Kauai is the oldest and northernmost of the main Hawaiian Islands. Five million years of wind and rain have worked their magic, sculpting fluted sea cliffs and whittling away at the cinder cones and caldera that prove its volcanic origin. Foremost among these is Waialeale, one of the wettest spots on Earth. Its 480-inch annual rainfall feeds the mighty Wailua River, the only navigable waterway in Hawaii. The vast Alakai Swamp soaks up rain like a sponge, releasing it slowly into the watershed that gives Kauai its emerald sheen.
Kauai offers some of the best birding in the state, due in part to the absence of the mongoose. Many nene (the endangered Hawaiian state bird) reared in captivity have been successfully released here, along with an endangered forest bird called the puaiohi. The island is also home to a large colony of migratory nesting seabirds, and has two refuges protecting endangered Hawaiian water birds. Kauai's most noticeable fowl, however, is the wild chicken. A cross between jungle fowl (moa) brought by the Polynesians, and domestic chickens and fighting cocks that escaped during the last two hurricanes, they are everywhere, and the roosters crow when they feel like it, not just at dawn. Consider yourself warned.
Kauai's residents have had a reputation for independence since ancient times. Called "the separate kingdom," Kauai alone resisted King Kameahameha's charge to unite the Hawaiian Islands. In fact, it was only by kidnapping Kauai's king, Kaumualii, and forcing him to marry Kamehmeha's widow that the Garden Isle was joined to the rest of Hawaii. That spirit lives on today as Kauai residents resist the lure of tourism dollars captivating the rest of the islands. Local building rules maintain that no structure may be taller than a coconut tree, and Kauai's capital city Lihue is still more small town than city.
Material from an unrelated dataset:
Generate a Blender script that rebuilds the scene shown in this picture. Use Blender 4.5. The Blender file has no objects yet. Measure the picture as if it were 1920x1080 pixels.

Although all of the islands have a few stories about the menehune -- magical little people who accomplished great big feats -- Kauai is believed to be their home base. The Menehune Fishpond, above Nawilwili Harbor, is a prime example of their work. The story goes that the large pond (initially 25 mi in diameter) was built in one night by thousands of menehune passing stones from hand to hand. A spy disrupted their work in the middle of the night, leaving two gaps that are still visible today (drive to the pond on Hulemalu Road, or kayak up Huleia Stream).